EXERCISE
Identify all lines below that hold "pixels" and collect them.

# Start of EXERCISE DATA

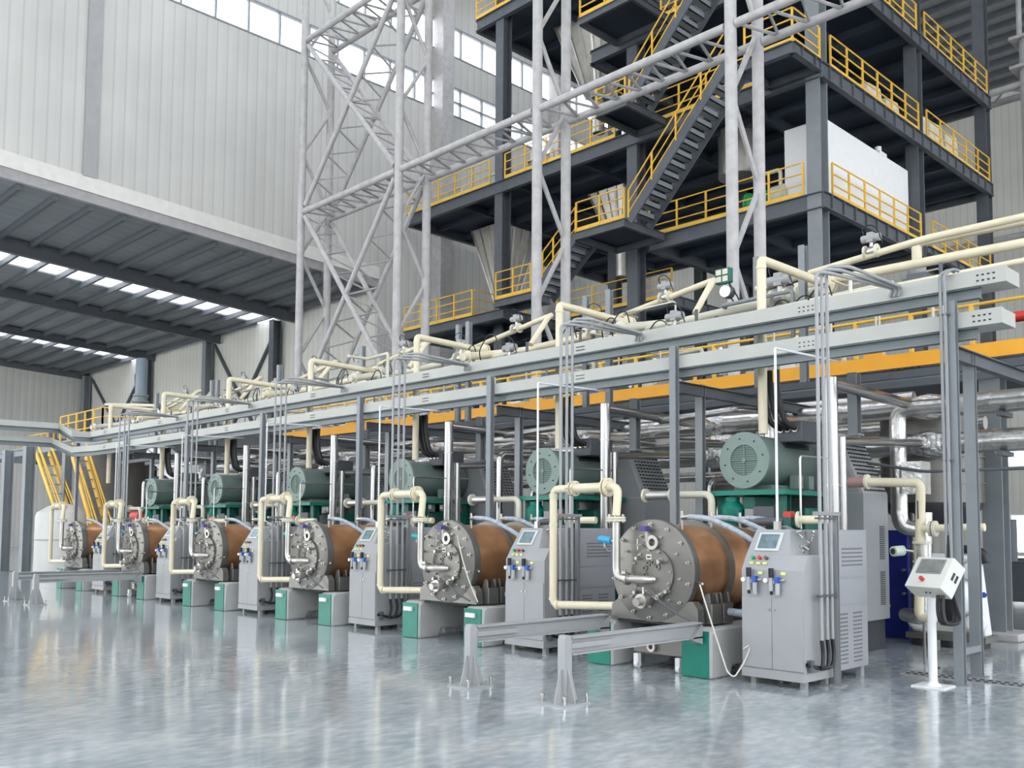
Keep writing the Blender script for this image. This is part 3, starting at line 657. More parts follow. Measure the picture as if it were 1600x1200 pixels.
mills = repeat(mill, 'copper-brown drum mill with bolted stainless end plate, %s', 'drum mills in a row', n=6)
index()
for ch in KID[mills[0].name]:
    if ch.name.split('.')[0] == 'stop_bracket': bpy.data.objects.remove(ch)
index()
t = thing('cord', 'pale thin cord hanging from the nearest drum down to the floor', 'cord', (-5.9, 8.8, 0))
MB().tube([(-6.07, 8.88, 1.03), (-5.98, 8.84, .85), (-5.80, 8.80, .45), (-5.66, 8.78, .12), (-5.62, 8.85, .06), (-5.55, 8.97, .25), (-5.50, 9.0, .42), (-5.58, 8.97, .36)], .009, .12, 8, 6).build('cable', mat('cord_ivory', (.62, .6, .52), .5, var=.05), t)
t2 = thing('cord', 'pale thin cord hanging before the second drum from the right', 'cord', (-5.9-PITCH, 8.8, 0))
MB().tube([(-10.25, 8.93, 1.55), (-10.10, 8.88, 1.25), (-9.9, 8.85, .9), (-9.7, 8.84, .62)], .009, .12, 8, 6).build('cable', mat('cord_ivory2', (.62, .6, .52), .5, var=.05), t2)
# catch tray on castors under the nearest and the fifth mill
def trolley(label, dx):
    t = thing('drip_trolley', label, 'trolley', (-6.8+dx, 9.3, 0), 'drip trolleys under the mills')
    MB().box(-7.15+dx, -6.35+dx, 9.05, 10.3, .17, .36).build('tray', SSD, t, bev=.01)
    for x_ in (-7.05, -6.45):
        for y_ in (9.0, 10.1):
            MB().cyl((x_-.02+dx, y_, .045), (x_+.03+dx, y_, .045), .045, 12).box(x_-.03+dx, x_+.035+dx, y_-.03, y_+.03, .06, .17).build('castor', WHT, t)
    MB().ring((-6.85+dx, 9.0, .26), (0, 1, 0), .06, .03, .04, 14).cyl((-6.95+dx, 8.98, .33), (-6.78+dx, 8.98, .33), .008, 6).build('drain_clamp', BOLT, t)
trolley('stainless drip tray on castors under the nearest mill', 0)
trolley('stainless drip tray on castors under the fifth mill from the right', -4*PITCH)
# rails on posts before the first and the fifth mill
def rail(label, x, dx):
    t = thing('guide_rail', label, 'rail', (x+dx, 6.65, 0), 'steel guide rails before the mills')
    X = x+dx
    MB().box(X-.165, X+.165, 6.47, 6.83, 0, .018).build('base_plate', CABL, t)
    for a_, c_ in ((-1, -1), (1, -1), (-1, 1), (1, 1)): MB().cyl((X+a_*.14, 6.65+c_*.155, .018), (X+a_*.14, 6.65+c_*.155, .10), .012, 8).cyl((X+a_*.14, 6.65+c_*.155, .075), (X+a_*.14, 6.65+c_*.155, .10), .018, 6).build('anchor_bolt', BOLT, t)
    b = MB(); b.prism([(X-.045, 6.60, .018), (X-.045, 6.70, .018), (X-.045, 6.70, .60), (X-.045, 6.67, .64), (X-.045, 6.62, .64), (X-.045, 6.60, .60)], (.09, 0, 0))
    b.prism([(X-.14, 6.64, .018), (X+.14, 6.64, .018), (X+.05, 6.64, .32), (X-.05, 6.64, .32)], (0, .012, 0))
    b.prism([(X, 6.50, .018), (X, 6.82, .018), (X, 6.72, .32), (X, 6.58, .32)], (.012, 0, 0)); b.build('post', CABL, t)
    MB().hbeam((X, 6.70, .535), (X, 8.84, .535), .12, .17, .016).build('beam', CABL, t)
    MB().box(X+.02, X+.045, 6.705, 7.3, .51, .56).build('web_plate', CABL, t)
    MB().prism([(X-.06, 8.84, .60), (X-.06, 8.64, .44), (X-.06, 8.84, .38)], (.12, 0, 0)).build('end_gusset', CABL, t)
rail('grey guide rail on a bolted post before the nearest mill, right of the pair', -6.07, 0)
rail('grey guide rail on a bolted post before the nearest mill, left of the pair', -7.40, 0)
rail('distant grey guide rail at the left edge, right of the pair', -6.07, -4*PITCH)
rail('distant grey guide rail at the left edge, left of the pair', -7.40, -4*PITCH)

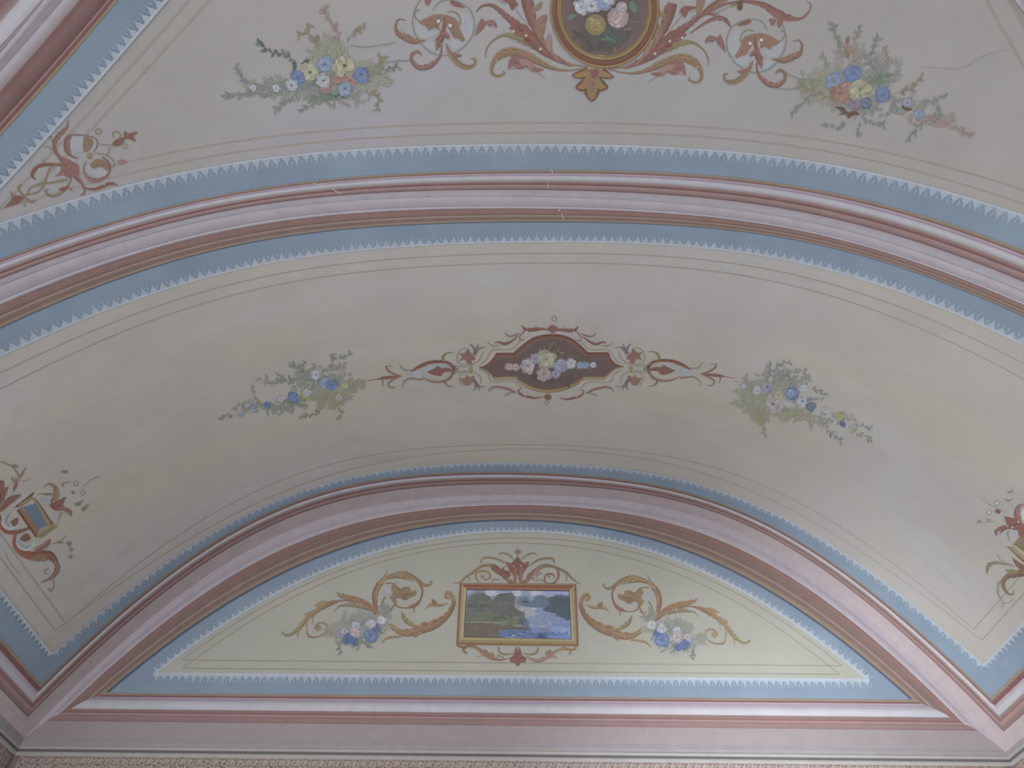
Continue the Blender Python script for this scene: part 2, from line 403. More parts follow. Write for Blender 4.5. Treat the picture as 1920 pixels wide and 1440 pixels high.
for f0, f1, c in FR:
    s = 'C' if f1 <= .601 else 'B'
    bul = {'white': .003, 'red': .003, 'reddish': .003, 'brown': .004, 'pinkw': .003}.get(c, .0008)
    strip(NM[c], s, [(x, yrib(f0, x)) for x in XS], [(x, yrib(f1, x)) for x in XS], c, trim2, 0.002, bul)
mbx = MB(); mbx.grid([[W(x, YR-0.0105*t, zc(x)+CE*(0.5-0.5*math.cos(math.pi*t)))-Vector((0, .002, .002)) for x in XS] for t in [k/5 for k in range(6)]], [tone(blend((165,160,165), PAL['pinkw'], 1-k/5)) for k in range(6)])
link_mesh('pink_band', mbx, PAINT, trim2, smooth=True)
# ===== groin cell panel
def cornerC(d, c): return root(lambda y: y-c(d(y)), -0.2, 0.75)
def ringC(d, c, drx=None):
    y = cornerC(d, c); xl = d(y); dr = drx or (lambda v: -d(v))
    yr = cornerC(dr, c); xr = dr(yr); yt = -0.05
    return dict(near=[(u, c(u)) for u in ts(xl, xr)], left=[(d(v), v) for v in lsp(y, yt, 60)], right=[(dr(v), v) for v in lsp(yr, yt, 60)])
off = lambda k: (lambda v: dRA(v)+k)
c_l1 = ringC(dC_l1, cC_l1, dRA); c_l2 = ringC(dC_l2, cC_l2, off(0.026)); c_lace = ringC(dC_lace, cC_lace, off(0.056)); c_blue = ringC(dC_blue, cC_blue, off(0.11))
for k in ('near', 'left', 'right'): blueband('C', c_blue[k], c_lace[k], vault)
lace('C', c_lace['near'], 1, 0.046, 0.050, vault); lace('C', c_lace['left'], -1, 0.038, 0.040, vault, hh=0.004); lace('C', c_lace['right'], 1, 0.038, 0.040, vault, hh=0.004)
for r in (c_l1, c_l2):
    for k in ('near', 'left', 'right'): line('painted_line', 'C', r[k], 0.0026, 'line', vault)
# diagonal moulding along the groin, both sides
trim3 = tag(empty('trim_3', W(-0.7, 0.3, zc(0.7))), kind='structure', label='brown and lilac moulding running diagonally along the left groin')
trim4 = tag(empty('trim_4', W(0.7, 0.3, zc(0.7))), kind='structure', label='brown and lilac moulding along the right groin')
def dline(px0, px1, s='C'): return fitpoly(s, [px0, px1], 1, True)
gro = lambda v: -xg(v)
DG = [(dC_blue, 'gold2'), (dline((0,246),(214,0)), 'dark'), (dline((0,236),(206,0)), 'hi'), (dline((0,231),(202,0)), 'redw'),
      (dline((0,172),(150,0)), 'hil'), (dline((0,165),(144,0)), 'pinkw'), (dline((0,135),(118,0)), 'purple'), (dline((0,118),(100,0)), 'pinkw'), (dline((0,100),(82,0)), 'pink'), (lambda v: gro(v)+0.0005, None)]
for tr, sg in ((trim3, 1), (trim4, -1)):
    for (d0, c), (d1, _) in zip(DG, DG[1:]):
        ya = cornerC(d0, cC_blue); yb = cornerC(d1, cC_blue) if d1 is not DG[-1][0] else YC
        sc = 1 if sg == 1 else 1
        sh = 0.0 if sg == 1 else (c_blue['right'][20][0]+dC_blue(c_blue['right'][20][1]))
        clamp = lambda d, v: max(d(v), gro(v)+0.0004)
        a = [(clamp(d0, v)*sg+sh*(1 if sg == -1 else 0), v) for v in lsp(min(ya, YC), -0.05, 60)]; b = [(clamp(d1, v)*sg+sh*(1 if sg == -1 else 0), v) for v in lsp(min(yb, YC), -0.05, 60)]
        if sg == -1:
            a = [(min(u, xg(v)-0.0004), v) for u, v in a]; b = [(min(u, xg(v)-0.0004), v) for u, v in b]
        strip(NM[c], 'C', a, b, c, tr, 0.0022, {'redw': .004, 'pinkw': .003}.get(c, .0005))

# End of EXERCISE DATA

RESPONSE TO THIS EXERCISE
Keep writing the Blender script for this image. This is part 3, starting at line 657. More parts follow. Measure the picture as if it were 1600x1200 pixels.
Continue the Blender Python script for this scene: part 2, from line 403. More parts follow. Write for Blender 4.5. Treat the picture as 1920 pixels wide and 1440 pixels high.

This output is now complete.